- _Exercise task_
Extract every line that contains the word "scene".

-- start Dataset content --

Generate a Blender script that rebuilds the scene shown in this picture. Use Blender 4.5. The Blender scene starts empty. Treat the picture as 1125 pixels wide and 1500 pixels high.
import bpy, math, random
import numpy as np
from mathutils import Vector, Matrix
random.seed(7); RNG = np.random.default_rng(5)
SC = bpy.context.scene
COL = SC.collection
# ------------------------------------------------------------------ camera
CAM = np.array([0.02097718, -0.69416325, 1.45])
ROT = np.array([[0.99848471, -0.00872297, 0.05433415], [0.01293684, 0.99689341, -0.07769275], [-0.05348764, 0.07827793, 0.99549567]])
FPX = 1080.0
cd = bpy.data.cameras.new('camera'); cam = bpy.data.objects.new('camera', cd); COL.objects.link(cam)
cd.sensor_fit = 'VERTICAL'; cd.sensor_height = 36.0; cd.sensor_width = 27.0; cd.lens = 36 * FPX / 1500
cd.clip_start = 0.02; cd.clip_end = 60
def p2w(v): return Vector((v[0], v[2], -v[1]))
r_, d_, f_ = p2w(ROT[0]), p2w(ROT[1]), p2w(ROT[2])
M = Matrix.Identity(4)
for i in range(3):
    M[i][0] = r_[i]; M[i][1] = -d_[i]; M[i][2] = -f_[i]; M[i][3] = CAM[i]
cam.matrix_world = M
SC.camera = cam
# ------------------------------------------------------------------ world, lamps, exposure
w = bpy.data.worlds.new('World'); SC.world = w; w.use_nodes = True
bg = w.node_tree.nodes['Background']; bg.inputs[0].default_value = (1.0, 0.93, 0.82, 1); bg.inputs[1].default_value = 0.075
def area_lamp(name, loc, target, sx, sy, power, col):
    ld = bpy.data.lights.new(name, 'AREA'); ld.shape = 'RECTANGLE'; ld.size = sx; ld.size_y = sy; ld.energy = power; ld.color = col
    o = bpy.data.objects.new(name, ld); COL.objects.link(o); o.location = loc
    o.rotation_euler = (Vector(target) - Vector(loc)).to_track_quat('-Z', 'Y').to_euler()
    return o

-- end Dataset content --

- _Task answer_
Generate a Blender script that rebuilds the scene shown in this picture. Use Blender 4.5. The Blender scene starts empty. Treat the picture as 1125 pixels wide and 1500 pixels high.
SC = bpy.context.scene